Was zu viel ist, ist zu viel

Kommt eine sexuelle Komponente zum Nacktsein hinzu, wird Entblößen zur Straftat - beispielsweise bei einem Exhibitionisten, der anderen gegen ihren Willen seine Geschlechtsteile zeigt.
"Im Zuständigkeitsbereich der PD Dresden wurden 2019 neun Fälle von Erregung öffentlichen Ärgernisses registriert. Dieses Jahr wurden bislang sieben angezeigt", sagt Polizeihauptkommissar Stefan Grohme von der Polizeidirektion Dresden.

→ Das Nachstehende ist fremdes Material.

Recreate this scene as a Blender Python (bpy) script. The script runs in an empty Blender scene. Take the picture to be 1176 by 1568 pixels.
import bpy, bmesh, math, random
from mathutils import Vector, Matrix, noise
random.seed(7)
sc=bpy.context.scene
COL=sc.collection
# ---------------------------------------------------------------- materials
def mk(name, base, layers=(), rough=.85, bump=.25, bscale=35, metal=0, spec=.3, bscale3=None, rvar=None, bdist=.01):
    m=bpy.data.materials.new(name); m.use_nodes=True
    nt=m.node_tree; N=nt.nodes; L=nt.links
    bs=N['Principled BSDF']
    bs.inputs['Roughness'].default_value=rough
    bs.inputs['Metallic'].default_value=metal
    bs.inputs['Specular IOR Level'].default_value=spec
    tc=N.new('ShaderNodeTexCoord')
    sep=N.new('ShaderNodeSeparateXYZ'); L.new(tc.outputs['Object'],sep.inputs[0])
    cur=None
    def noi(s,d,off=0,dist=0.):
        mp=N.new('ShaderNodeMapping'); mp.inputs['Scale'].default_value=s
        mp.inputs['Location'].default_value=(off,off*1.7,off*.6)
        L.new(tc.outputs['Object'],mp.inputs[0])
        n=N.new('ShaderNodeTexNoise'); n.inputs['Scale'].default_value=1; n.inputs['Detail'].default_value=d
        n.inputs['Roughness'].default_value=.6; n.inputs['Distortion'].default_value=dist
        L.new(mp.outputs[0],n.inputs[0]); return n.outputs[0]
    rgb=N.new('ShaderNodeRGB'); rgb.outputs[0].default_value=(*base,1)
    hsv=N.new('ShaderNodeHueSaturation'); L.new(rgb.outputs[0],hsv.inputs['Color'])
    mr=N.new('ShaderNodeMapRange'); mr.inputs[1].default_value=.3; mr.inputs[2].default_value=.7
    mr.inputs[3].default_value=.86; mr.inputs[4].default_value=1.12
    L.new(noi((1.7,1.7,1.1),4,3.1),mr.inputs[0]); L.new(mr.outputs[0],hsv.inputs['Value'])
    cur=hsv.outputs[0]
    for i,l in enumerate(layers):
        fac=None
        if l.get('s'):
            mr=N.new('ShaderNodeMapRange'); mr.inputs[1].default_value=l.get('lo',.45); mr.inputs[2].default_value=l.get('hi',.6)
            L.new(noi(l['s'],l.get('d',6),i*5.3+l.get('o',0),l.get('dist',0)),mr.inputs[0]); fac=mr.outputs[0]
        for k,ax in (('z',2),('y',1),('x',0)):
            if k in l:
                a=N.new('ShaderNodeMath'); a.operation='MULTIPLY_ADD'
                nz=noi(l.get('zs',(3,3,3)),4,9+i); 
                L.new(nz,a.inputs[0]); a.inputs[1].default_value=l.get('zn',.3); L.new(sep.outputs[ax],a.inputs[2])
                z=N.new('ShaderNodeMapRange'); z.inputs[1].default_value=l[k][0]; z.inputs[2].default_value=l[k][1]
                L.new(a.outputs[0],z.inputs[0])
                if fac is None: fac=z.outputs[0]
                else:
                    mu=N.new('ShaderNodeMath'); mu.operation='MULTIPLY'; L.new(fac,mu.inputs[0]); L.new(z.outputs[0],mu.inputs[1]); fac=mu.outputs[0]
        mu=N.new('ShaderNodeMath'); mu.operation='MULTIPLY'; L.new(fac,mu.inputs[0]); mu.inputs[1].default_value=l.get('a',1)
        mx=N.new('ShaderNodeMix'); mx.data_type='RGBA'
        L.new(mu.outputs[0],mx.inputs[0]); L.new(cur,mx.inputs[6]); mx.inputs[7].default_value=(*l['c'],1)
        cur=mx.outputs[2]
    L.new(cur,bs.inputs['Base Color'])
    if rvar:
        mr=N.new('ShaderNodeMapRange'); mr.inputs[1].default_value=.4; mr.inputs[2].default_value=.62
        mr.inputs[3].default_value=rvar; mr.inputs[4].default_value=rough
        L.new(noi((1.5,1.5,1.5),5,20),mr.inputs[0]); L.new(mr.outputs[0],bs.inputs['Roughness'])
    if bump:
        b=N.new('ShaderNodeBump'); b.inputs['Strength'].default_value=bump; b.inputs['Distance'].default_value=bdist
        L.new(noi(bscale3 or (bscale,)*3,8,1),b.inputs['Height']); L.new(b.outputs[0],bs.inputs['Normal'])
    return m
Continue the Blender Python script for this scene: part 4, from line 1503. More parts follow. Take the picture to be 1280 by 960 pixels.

Bei der PD Leipzig waren es im vergangenen Jahr 14 solcher Fälle. In diesem Jahr sind es bereits neun.
Sechs davon wurden in den Sommermonaten zwischen Juni und August aktenkundig.

"Wer öffentlich sexuelle Handlungen vornimmt und dadurch absichtlich oder wissentlich ein Ärgernis erregt, wird mit Freiheitsstrafe bis zu einem Jahr oder einer Geldstrafe bestraft", sagt Dorothea Benndorf von der Polizeidirektion Leipzig.